In the listing below, find every line containing "from" and copy it out.
**** Dataset section ****
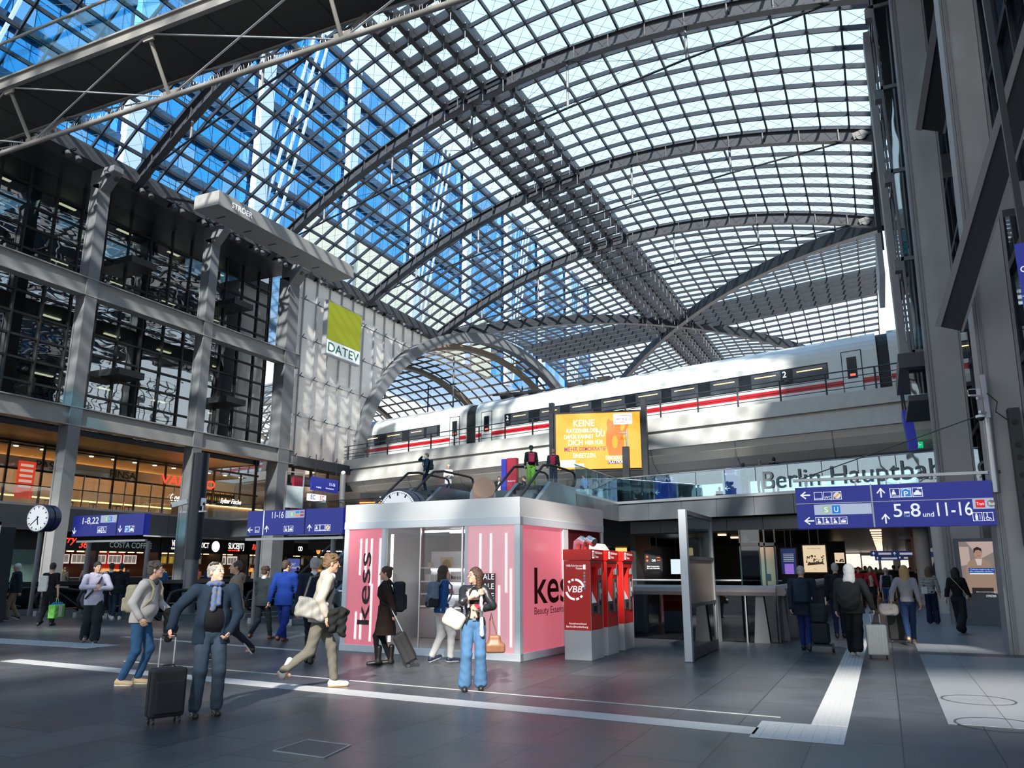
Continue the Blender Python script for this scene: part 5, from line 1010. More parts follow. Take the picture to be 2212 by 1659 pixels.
f.rect(.28,1.5,.94,1.64,'text_bar',lit('poster blue bar',(.01,.06,.35),.8),d=.024); f.text('„Teilhabe beginnt da, wo',.3,1.585,.035,whiteL,w=.62,d=.035); f.text('alle mitspielen dürfen.“',.3,1.53,.035,whiteL,w=.6,d=.035); f.rect(.3,1.46,.9,1.5,'text_bar',lit('poster white bar',(.8,.8,.8),.7),d=.024)
f.text('STRÖER',.64,.82,.06,whiteL,w=.26,d=.02,parent=t); f.text('aktion-mensch.de/mitspielen',.4,.95,.03,whiteL,w=.5,d=.04)
# ---------- corridor under the tracks
for i,(x,y) in enumerate(((2.05,34.5),(1.7,42),(1.9,52),(1.9,62))):
    o=MB().tube((x,y,0),(x,y,3.5),.33 if i else .3,24).build('round_column',mat('white round column',(.55,.52,.50),.5),smooth=True); tag(o,('white round column directly behind the advertising totem','second white round column in the corridor','third white round column in the corridor','farthest white round column in the corridor')[i],'column')
mb=MB()
for k,y in enumerate(np.arange(42,100,3.2)): mb.mm(-.45,.05,y,y+.35,3.40,3.44)
for y in np.arange(44,96,4): mb.mm(-8,-7.6,y,y+.3,3.38,3.44)
tag(mb.build('corridor_lights',lit('corridor lamp',(1,.55,.25),4)),'row of small warm ceiling lights in the dark corridor','lamp',kind='stuff')
ww=lit('bright shop window',(1,.88,.76),.9); 
for i,(px0,px1,py0,py1,Y) in enumerate(((1722,1735,1200,1240,96),(1826,1856,1196,1226,97),(1864,1896,1200,1230,98),(1905,1928,1202,1230,98),(1948,1980,1206,1232,98))):
    a=aty(px0,py1,Y); b_=aty(px1,py0,Y); o=MB().mm(a.x,b_.x,Y,100,max(a.z,.0),min(b_.z,3.4)).build('lit_shop_window',ww); tag(o,'bright lit shop window far down the corridor, number %s from the left'%('one','two','three','four','five')[i],'window')
bx=mat('station board',(.01,.015,.06),.4,emit=(.03,.06,.25),es=.25)
for i,(px,py,Y,w_) in enumerate(((1880,1196,60,1.6),(1925,1196,58,1.8),(1965,1198,62,1.5),(1890,1206,75,2.),(1938,1205,75,2.))):
    a=aty(px,py,Y); t=thing('corridor_sign','small dark blue sign hanging in the corridor','sign',(a.x,Y,a.z),group='small signs hanging in the corridor'); f=Fr((a.x,Y,a.z-.18),(1,0,0),parent=t); f.rect(0,0,w_,.36,'panel',bx,d=-.08); f.poly(arrow(.2,.18,.2,'u'),'arrow',whiteL,d=.01); f.rect(.5,.1,w_-.3,.24,'sign_print',lit('sign print',(.6,.55,.6),.5),d=.01); MB().mm(a.x+w_/2,a.x+w_/2+.04,Y,Y+.04,a.z+.18,3.45).build('hanger',steel,t)
def poster(lb,px0,px1,py0,py1,Y,m,txt=None):
    a=aty(px0,py1,Y); b_=aty(px1,py0,Y); w2,h2=b_.x-a.x,b_.z-a.z; t=thing('light_box_poster',lb,'poster',(a.x,Y,0)); f=Fr((a.x,Y,a.z),(1,0,0),parent=t); f.rect(-.05,-.05,w2+.05,h2+.05,'frame',black,d=-.15); f.rect(0,0,w2,h2,'sheet',m,d=.01)
    MB().mm(a.x+w2*.3,a.x+w2*.35,Y+.05,Y+.1,a.z+h2,3.5).mm(a.x+w2*.7,a.x+w2*.75,Y+.05,Y+.1,a.z+h2,3.5).build('hanger',steel,t); return t,f,w2,h2
cr_=lit('cream light box',(.72,.55,.36),.85); pd=lit('poster drawing',(.06,.04,.03),.5)
t,f,w2,h2=poster('large cream light box poster with a painted crowd, behind the stairwell railing',1738,1782,1178,1236,40.3,cr_)
rr=random.Random(2); f.poly([circ(rr.uniform(.12,.9)*w2,rr.uniform(.3,.62)*h2,rr.uniform(.02,.045),7) for _ in range(40)]+[[(w2*.15,h2*.25),(w2*.85,h2*.3),(w2*.8,h2*.38),(w2*.2,h2*.36)]],'crowd_drawing',pd,d=.016); f.text('Am Anfang Liebe',w2*.2,h2*.87,.05,pd,w=w2*.6,d=.03); f.text('Rot',w2*.45,h2*.1,.05,lit('poster green',(.05,.25,.03),.6),d=.03)
t,f,w2,h2=poster('smaller cream light box poster farther down the corridor',1804,1823,1194,1216,60,cr_); f.poly([circ(rr.uniform(.12,.9)*w2,rr.uniform(.1,.4)*h2,.05,7) for _ in range(14)],'crowd_drawing',pd,d=.016)
t,f,w2,h2=poster('tall dark blue information column with a violet lit lower field',1690,1718,1185,1240,40.,bx); f.rect(-.05,-.05-f.o.z,w2+.05,-.05,'foot',black,d=-.15); f.rect(w2*.2,0,w2*.8,h2*.4,'violet_field',lit('violet screen',(.22,.12,.5),.9),d=.02)
for k in range(5): f.rect(w2*.15,h2*(.5+k*.07),w2*.85,h2*(.515+k*.07),'sign_print',whiteL,d=.02)
t,f,w2,h2=poster('black screen with white security notice and red marks above the railing',1395,1427,1190,1232,44,black); f.text('Mein Versprechen.',w2*.1,h2*.18,.06,whiteL,w=w2*.8,d=.02); f.text('Für mehr Sicherheit',w2*.1,h2*.08,.06,whiteL,w=w2*.8,d=.02); f.text('DB',w2*.42,h2*.45,.12,whiteL,d=.02); f.poly([circ(w2*.12,h2*.5,.06,10),circ(w2*.12,h2*.7,.06,10),[(w2*.75,h2*.5),(w2*.95,h2*.5),(w2*.95,h2*.53),(w2*.75,h2*.53)],[(w2*.75,h2*.65),(w2*.95,h2*.65),(w2*.95,h2*.68),(w2*.75,h2*.68)]],'red_mark',lit('red led',(1,.08,.04),2),d=.02)
# lift with bronze door, mirror glass
t=thing('glass_lift','dark glass lift shaft with a bronze door panel behind the stairwell railing','lift',(-3,39,0)); a=aty(1605,1300,38.6); b_=aty(1685,1300,38.6); MB().mm(a.x,b_.x-.75,38.6,38.7,0,3.4).build('glass_wall',gl_dark,t); MB().mm(b_.x-.72,b_.x-.1,38.55,38.6,0,2.6).build('door',mat('bronze door',(.30,.20,.14),.35,.5),t); mb=MB()
for x in (a.x,a.x+1.1,b_.x-.76,b_.x-.06): mb.mm(x,x+.06,38.5,38.6,0,3.4)
mb.mm(a.x,b_.x,38.5,38.6,2.65,2.8); mb.build('frame',black,t); MB().mm(b_.x-.5,b_.x-.3,38.53,38.55,1.1,1.4).build('call_panel',black,t)
for i,(px0,px1,py0,py1,Y,c) in enumerate(((1605,1613,1156,1172,43,(1,1,.95)),(1300,1312,1200,1222,52,(.4,.5,.6)),(1330,1352,1180,1200,52,(.9,.5,.15)),(1480,1495,1183,1200,50,(1,.5,.2)),(1510,1520,1205,1240,50,(1,.4,.12)),(1450,1470,1208,1240,50,(.5,.6,.7)),(1392,1400,1236,1256,50,(.7,.03,.03)))):
    a=aty(px0,py1,Y); b_=aty(px1,py0,Y); o=thing('lit_display','x','display',(a.x,Y,0)); MB().mm(a.x,b_.x,Y,Y+.2,a.z,b_.z).build('screen',lit('display %d'%i,c,1.2),o); MB().mm((a.x+b_.x)/2-.03,(a.x+b_.x)/2+.03,Y+.05,Y+.1,0,3.46).build('mast',black,o); tag(o,('small white lit display left of the bronze lift door','bluish lit display beside the ticket machines','small orange lit display beside the ticket machines','small orange lit display seen over the glass case','tall amber lit display seen through the glass case','bluish lit display left of the glass case','small red lit display beyond the railing')[i],'display')
t=thing('floor_box','square steel framed floor hatch in the dark tiles in the foreground','hatch',(-4.95,6.35,0)); 
P=[atz(*p,.004) for p in ((590,1622),(665,1598),(757,1610),(700,1637))]
mb=MB()
for k in range(4): mb.bar(P[k]+V((0,0,.001)),P[(k+1)%4]+V((0,0,.001)),.012,.008)
mb.build('frame',alu,t); MB().prism([p-V((0,0,.003)) for p in P],(0,0,.004)).build('plate',mat('hatch plate',(.04,.045,.055),.4),t)
for lb,px,py,r in (('round floor cover in the pale granite, nearer the picture bottom',2157,1565,.42),('round floor cover in the pale granite, upper one',2113,1512,.42)):
    c=atz(px,py,.0065); mb=MB(); mb.add([tuple(c+V((math.cos(a)*q,math.sin(a)*q,.002))) for q in (r,r-.025) for a in np.linspace(0,2*PI,33)[:-1]],[(i,(i+1)%32,32+(i+1)%32,32+i) for i in range(32)]); tag(mb.build('floor_cover',colgrey2),lb,'cover')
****
=== Result for this exercise ===
Continue the Blender Python script for this scene: part 5, from line 1010. More parts follow. Take the picture to be 2212 by 1659 pixels.
    a=aty(px0,py1,Y); b_=aty(px1,py0,Y); o=MB().mm(a.x,b_.x,Y,100,max(a.z,.0),min(b_.z,3.4)).build('lit_shop_window',ww); tag(o,'bright lit shop window far down the corridor, number %s from the left'%('one','two','three','four','five')[i],'window')